Moral Confusion
Moral panics are a feature of contemporary public life, for individuals and organisations. Fed by a febrile media, they rise, crest and run out. One followed by the next. Executive pay and expenses, donations, tax avoidance and so on. Each has a seed but assumes a scale and shape determined by the complex interactions of political and cultural forces. Fairness, proportion and perspective can be readily lost in the eye of moral panics. This is sharpened by a tendency for holding individuals responsible without regard to their role or the framework of collective responsibilities.

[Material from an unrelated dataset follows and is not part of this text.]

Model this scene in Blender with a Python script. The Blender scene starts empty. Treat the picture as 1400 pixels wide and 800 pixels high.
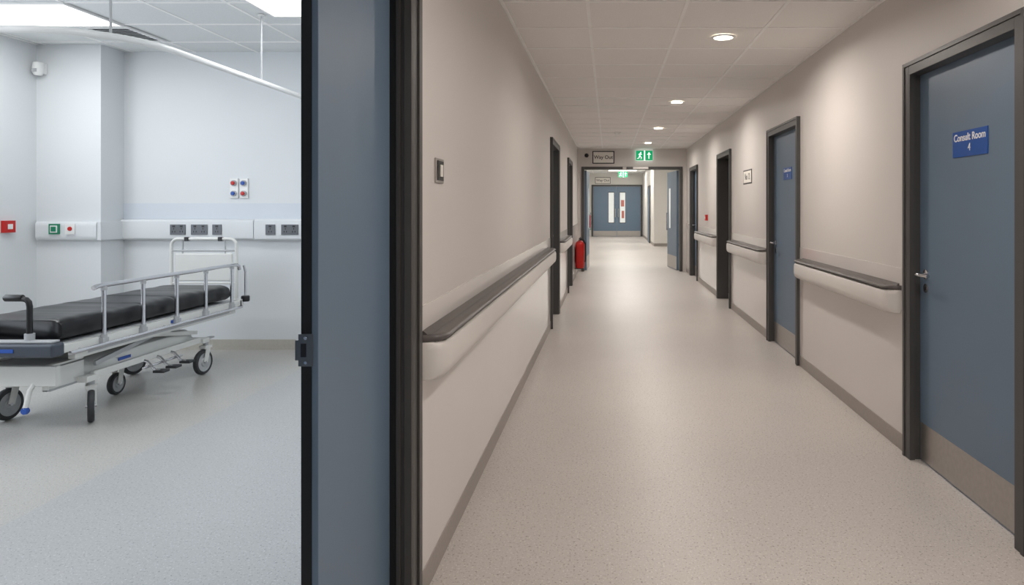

Universities are particularly exposed. We operate as independent bodies, making judgments and taking risks in a fiercely competitive global setting, and yet we have an openness to scrutiny that reflects our public responsibilities. We also, as institutions charged with a mission to support scholarship, are bound to a higher standard of behaviour that will sustain our critical independence. What concerns me is the ease with which, in this environment, the issues of so-called reputational risk, that is fear of public censure, can be mistaken for risk more generally. As I overheard a colleague say: 'there is real risk and PR risk'. Exactly. To be direct, offending the media, and even public opinion, is not the same thing as being in the wrong.
Universities are nothing if they abandon risky thinking and challenging research. This means, necessarily, commercial and international partnerships, new forms of organisation and entrepreneurial activity of all kinds. These sorts of engagements are based on subtle judgements, not least of the behaviour of others. They are of the essence for education and research as we now understand them. If, as the result of a more censorious public environment, UK universities became less open, less willing to engage at the edge, and less willing to try new ways to prosecute our work and disseminate its results, we will have suffered a major loss. This is not an argument for recklessness, and certainly not for operating without moral constraint, but it is an argument for taking a more robust view of the risks universities must assume. It is also an argument for having some confidence in our own compass. We cannot undertake intellectual risks while looking over our shoulder or tuning ourselves to how a sensationalist media might judge the outcomes.